-- Data lines --
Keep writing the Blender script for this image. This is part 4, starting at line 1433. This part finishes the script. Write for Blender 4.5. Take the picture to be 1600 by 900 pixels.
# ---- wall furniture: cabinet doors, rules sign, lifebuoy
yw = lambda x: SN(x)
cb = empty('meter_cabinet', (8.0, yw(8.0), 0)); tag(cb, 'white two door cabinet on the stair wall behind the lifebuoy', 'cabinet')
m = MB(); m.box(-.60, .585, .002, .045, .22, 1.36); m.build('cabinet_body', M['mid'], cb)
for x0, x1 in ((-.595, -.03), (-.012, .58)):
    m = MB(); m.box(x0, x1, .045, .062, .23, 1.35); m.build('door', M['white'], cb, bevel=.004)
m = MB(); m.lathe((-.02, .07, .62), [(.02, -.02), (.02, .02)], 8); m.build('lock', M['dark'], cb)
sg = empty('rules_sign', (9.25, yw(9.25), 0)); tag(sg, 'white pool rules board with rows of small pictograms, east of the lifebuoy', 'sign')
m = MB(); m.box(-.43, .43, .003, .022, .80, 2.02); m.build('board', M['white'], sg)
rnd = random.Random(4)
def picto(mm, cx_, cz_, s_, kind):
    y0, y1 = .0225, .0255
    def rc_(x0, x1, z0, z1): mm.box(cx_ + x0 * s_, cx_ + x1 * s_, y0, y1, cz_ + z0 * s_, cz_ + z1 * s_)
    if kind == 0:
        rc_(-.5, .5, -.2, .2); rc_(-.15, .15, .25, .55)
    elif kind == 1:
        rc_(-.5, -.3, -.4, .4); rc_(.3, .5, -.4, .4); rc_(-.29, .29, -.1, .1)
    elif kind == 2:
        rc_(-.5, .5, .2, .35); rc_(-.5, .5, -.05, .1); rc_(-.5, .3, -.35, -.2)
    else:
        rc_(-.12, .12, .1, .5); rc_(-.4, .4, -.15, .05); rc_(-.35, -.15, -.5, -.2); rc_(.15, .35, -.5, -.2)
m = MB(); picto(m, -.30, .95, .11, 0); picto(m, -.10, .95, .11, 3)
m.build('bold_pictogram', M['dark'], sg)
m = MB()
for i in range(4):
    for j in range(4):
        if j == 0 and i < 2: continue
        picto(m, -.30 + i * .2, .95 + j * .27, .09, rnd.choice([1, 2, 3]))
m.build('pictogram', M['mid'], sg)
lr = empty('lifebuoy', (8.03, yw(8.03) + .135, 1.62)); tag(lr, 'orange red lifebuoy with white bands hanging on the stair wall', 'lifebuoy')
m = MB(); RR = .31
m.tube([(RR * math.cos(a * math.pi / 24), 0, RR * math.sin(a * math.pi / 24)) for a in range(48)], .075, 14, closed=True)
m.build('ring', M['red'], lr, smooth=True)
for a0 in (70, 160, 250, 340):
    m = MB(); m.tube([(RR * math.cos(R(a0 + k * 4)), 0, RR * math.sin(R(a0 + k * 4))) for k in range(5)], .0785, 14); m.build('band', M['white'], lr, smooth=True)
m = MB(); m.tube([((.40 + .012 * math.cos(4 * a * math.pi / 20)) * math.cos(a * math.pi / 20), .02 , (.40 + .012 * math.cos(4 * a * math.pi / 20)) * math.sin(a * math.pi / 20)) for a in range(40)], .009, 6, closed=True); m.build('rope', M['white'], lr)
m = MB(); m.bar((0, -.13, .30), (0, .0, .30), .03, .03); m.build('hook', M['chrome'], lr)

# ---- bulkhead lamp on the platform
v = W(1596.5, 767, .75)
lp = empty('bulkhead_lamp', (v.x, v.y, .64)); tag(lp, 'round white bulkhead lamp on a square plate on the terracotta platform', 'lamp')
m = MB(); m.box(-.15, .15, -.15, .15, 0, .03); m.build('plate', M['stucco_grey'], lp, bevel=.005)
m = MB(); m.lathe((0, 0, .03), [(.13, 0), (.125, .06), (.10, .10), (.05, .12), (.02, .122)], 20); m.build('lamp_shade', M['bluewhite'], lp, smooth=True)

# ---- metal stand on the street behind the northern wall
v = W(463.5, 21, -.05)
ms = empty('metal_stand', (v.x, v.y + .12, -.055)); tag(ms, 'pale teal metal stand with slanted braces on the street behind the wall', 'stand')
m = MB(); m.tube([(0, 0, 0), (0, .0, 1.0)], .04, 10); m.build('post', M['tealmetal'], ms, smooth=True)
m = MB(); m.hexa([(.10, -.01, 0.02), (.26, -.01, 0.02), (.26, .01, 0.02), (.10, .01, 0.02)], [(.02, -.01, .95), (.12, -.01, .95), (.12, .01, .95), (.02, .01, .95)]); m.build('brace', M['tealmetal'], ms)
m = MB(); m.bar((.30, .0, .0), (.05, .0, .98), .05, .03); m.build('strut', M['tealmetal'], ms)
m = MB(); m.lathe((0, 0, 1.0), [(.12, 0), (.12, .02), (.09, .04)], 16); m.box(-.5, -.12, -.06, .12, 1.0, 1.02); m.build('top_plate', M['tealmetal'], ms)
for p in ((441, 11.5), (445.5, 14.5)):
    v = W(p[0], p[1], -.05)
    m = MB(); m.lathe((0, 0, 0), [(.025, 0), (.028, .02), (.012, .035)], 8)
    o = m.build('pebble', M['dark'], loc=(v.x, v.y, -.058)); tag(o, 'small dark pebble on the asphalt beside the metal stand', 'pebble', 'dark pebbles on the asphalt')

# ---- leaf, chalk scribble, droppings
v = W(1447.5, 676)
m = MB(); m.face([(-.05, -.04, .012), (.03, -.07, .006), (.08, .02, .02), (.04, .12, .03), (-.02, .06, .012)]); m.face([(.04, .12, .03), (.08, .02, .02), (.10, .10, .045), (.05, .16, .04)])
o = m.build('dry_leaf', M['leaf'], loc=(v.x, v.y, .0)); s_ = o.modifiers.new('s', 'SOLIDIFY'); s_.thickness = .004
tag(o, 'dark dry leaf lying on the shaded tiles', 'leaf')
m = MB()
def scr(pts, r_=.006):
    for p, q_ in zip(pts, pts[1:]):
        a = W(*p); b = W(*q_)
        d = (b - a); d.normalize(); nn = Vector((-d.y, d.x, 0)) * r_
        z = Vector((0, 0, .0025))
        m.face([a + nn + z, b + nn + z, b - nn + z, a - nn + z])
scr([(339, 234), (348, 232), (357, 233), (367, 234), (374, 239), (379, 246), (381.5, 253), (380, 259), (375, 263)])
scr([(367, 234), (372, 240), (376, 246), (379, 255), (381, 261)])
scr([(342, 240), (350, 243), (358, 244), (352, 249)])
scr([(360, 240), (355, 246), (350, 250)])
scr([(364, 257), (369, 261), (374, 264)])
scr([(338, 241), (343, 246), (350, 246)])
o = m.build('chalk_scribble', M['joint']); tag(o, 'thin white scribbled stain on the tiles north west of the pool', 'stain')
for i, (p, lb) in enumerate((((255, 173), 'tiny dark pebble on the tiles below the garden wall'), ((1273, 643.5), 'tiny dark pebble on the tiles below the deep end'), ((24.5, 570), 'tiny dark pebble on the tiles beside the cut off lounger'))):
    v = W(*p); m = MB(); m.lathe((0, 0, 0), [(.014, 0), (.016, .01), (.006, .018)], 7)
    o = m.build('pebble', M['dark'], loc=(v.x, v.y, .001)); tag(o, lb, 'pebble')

-- Task --
Copy out the whole listing exactly; please set it all down.

-- The response --
Keep writing the Blender script for this image. This is part 4, starting at line 1433. This part finishes the script. Write for Blender 4.5. Take the picture to be 1600 by 900 pixels.
# ---- wall furniture: cabinet doors, rules sign, lifebuoy
yw = lambda x: SN(x)
cb = empty('meter_cabinet', (8.0, yw(8.0), 0)); tag(cb, 'white two door cabinet on the stair wall behind the lifebuoy', 'cabinet')
m = MB(); m.box(-.60, .585, .002, .045, .22, 1.36); m.build('cabinet_body', M['mid'], cb)
for x0, x1 in ((-.595, -.03), (-.012, .58)):
    m = MB(); m.box(x0, x1, .045, .062, .23, 1.35); m.build('door', M['white'], cb, bevel=.004)
m = MB(); m.lathe((-.02, .07, .62), [(.02, -.02), (.02, .02)], 8); m.build('lock', M['dark'], cb)
sg = empty('rules_sign', (9.25, yw(9.25), 0)); tag(sg, 'white pool rules board with rows of small pictograms, east of the lifebuoy', 'sign')
m = MB(); m.box(-.43, .43, .003, .022, .80, 2.02); m.build('board', M['white'], sg)
rnd = random.Random(4)
def picto(mm, cx_, cz_, s_, kind):
    y0, y1 = .0225, .0255
    def rc_(x0, x1, z0, z1): mm.box(cx_ + x0 * s_, cx_ + x1 * s_, y0, y1, cz_ + z0 * s_, cz_ + z1 * s_)
    if kind == 0:
        rc_(-.5, .5, -.2, .2); rc_(-.15, .15, .25, .55)
    elif kind == 1:
        rc_(-.5, -.3, -.4, .4); rc_(.3, .5, -.4, .4); rc_(-.29, .29, -.1, .1)
    elif kind == 2:
        rc_(-.5, .5, .2, .35); rc_(-.5, .5, -.05, .1); rc_(-.5, .3, -.35, -.2)
    else:
        rc_(-.12, .12, .1, .5); rc_(-.4, .4, -.15, .05); rc_(-.35, -.15, -.5, -.2); rc_(.15, .35, -.5, -.2)
m = MB(); picto(m, -.30, .95, .11, 0); picto(m, -.10, .95, .11, 3)
m.build('bold_pictogram', M['dark'], sg)
m = MB()
for i in range(4):
    for j in range(4):
        if j == 0 and i < 2: continue
        picto(m, -.30 + i * .2, .95 + j * .27, .09, rnd.choice([1, 2, 3]))
m.build('pictogram', M['mid'], sg)
lr = empty('lifebuoy', (8.03, yw(8.03) + .135, 1.62)); tag(lr, 'orange red lifebuoy with white bands hanging on the stair wall', 'lifebuoy')
m = MB(); RR = .31
m.tube([(RR * math.cos(a * math.pi / 24), 0, RR * math.sin(a * math.pi / 24)) for a in range(48)], .075, 14, closed=True)
m.build('ring', M['red'], lr, smooth=True)
for a0 in (70, 160, 250, 340):
    m = MB(); m.tube([(RR * math.cos(R(a0 + k * 4)), 0, RR * math.sin(R(a0 + k * 4))) for k in range(5)], .0785, 14); m.build('band', M['white'], lr, smooth=True)
m = MB(); m.tube([((.40 + .012 * math.cos(4 * a * math.pi / 20)) * math.cos(a * math.pi / 20), .02 , (.40 + .012 * math.cos(4 * a * math.pi / 20)) * math.sin(a * math.pi / 20)) for a in range(40)], .009, 6, closed=True); m.build('rope', M['white'], lr)
m = MB(); m.bar((0, -.13, .30), (0, .0, .30), .03, .03); m.build('hook', M['chrome'], lr)

# ---- bulkhead lamp on the platform
v = W(1596.5, 767, .75)
lp = empty('bulkhead_lamp', (v.x, v.y, .64)); tag(lp, 'round white bulkhead lamp on a square plate on the terracotta platform', 'lamp')
m = MB(); m.box(-.15, .15, -.15, .15, 0, .03); m.build('plate', M['stucco_grey'], lp, bevel=.005)
m = MB(); m.lathe((0, 0, .03), [(.13, 0), (.125, .06), (.10, .10), (.05, .12), (.02, .122)], 20); m.build('lamp_shade', M['bluewhite'], lp, smooth=True)

# ---- metal stand on the street behind the northern wall
v = W(463.5, 21, -.05)
ms = empty('metal_stand', (v.x, v.y + .12, -.055)); tag(ms, 'pale teal metal stand with slanted braces on the street behind the wall', 'stand')
m = MB(); m.tube([(0, 0, 0), (0, .0, 1.0)], .04, 10); m.build('post', M['tealmetal'], ms, smooth=True)
m = MB(); m.hexa([(.10, -.01, 0.02), (.26, -.01, 0.02), (.26, .01, 0.02), (.10, .01, 0.02)], [(.02, -.01, .95), (.12, -.01, .95), (.12, .01, .95), (.02, .01, .95)]); m.build('brace', M['tealmetal'], ms)
m = MB(); m.bar((.30, .0, .0), (.05, .0, .98), .05, .03); m.build('strut', M['tealmetal'], ms)
m = MB(); m.lathe((0, 0, 1.0), [(.12, 0), (.12, .02), (.09, .04)], 16); m.box(-.5, -.12, -.06, .12, 1.0, 1.02); m.build('top_plate', M['tealmetal'], ms)
for p in ((441, 11.5), (445.5, 14.5)):
    v = W(p[0], p[1], -.05)
    m = MB(); m.lathe((0, 0, 0), [(.025, 0), (.028, .02), (.012, .035)], 8)
    o = m.build('pebble', M['dark'], loc=(v.x, v.y, -.058)); tag(o, 'small dark pebble on the asphalt beside the metal stand', 'pebble', 'dark pebbles on the asphalt')

# ---- leaf, chalk scribble, droppings
v = W(1447.5, 676)
m = MB(); m.face([(-.05, -.04, .012), (.03, -.07, .006), (.08, .02, .02), (.04, .12, .03), (-.02, .06, .012)]); m.face([(.04, .12, .03), (.08, .02, .02), (.10, .10, .045), (.05, .16, .04)])
o = m.build('dry_leaf', M['leaf'], loc=(v.x, v.y, .0)); s_ = o.modifiers.new('s', 'SOLIDIFY'); s_.thickness = .004
tag(o, 'dark dry leaf lying on the shaded tiles', 'leaf')
m = MB()
def scr(pts, r_=.006):
    for p, q_ in zip(pts, pts[1:]):
        a = W(*p); b = W(*q_)
        d = (b - a); d.normalize(); nn = Vector((-d.y, d.x, 0)) * r_
        z = Vector((0, 0, .0025))
        m.face([a + nn + z, b + nn + z, b - nn + z, a - nn + z])
scr([(339, 234), (348, 232), (357, 233), (367, 234), (374, 239), (379, 246), (381.5, 253), (380, 259), (375, 263)])
scr([(367, 234), (372, 240), (376, 246), (379, 255), (381, 261)])
scr([(342, 240), (350, 243), (358, 244), (352, 249)])
scr([(360, 240), (355, 246), (350, 250)])
scr([(364, 257), (369, 261), (374, 264)])
scr([(338, 241), (343, 246), (350, 246)])
o = m.build('chalk_scribble', M['joint']); tag(o, 'thin white scribbled stain on the tiles north west of the pool', 'stain')
for i, (p, lb) in enumerate((((255, 173), 'tiny dark pebble on the tiles below the garden wall'), ((1273, 643.5), 'tiny dark pebble on the tiles below the deep end'), ((24.5, 570), 'tiny dark pebble on the tiles beside the cut off lounger'))):
    v = W(*p); m = MB(); m.lathe((0, 0, 0), [(.014, 0), (.016, .01), (.006, .018)], 7)
    o = m.build('pebble', M['dark'], loc=(v.x, v.y, .001)); tag(o, lb, 'pebble')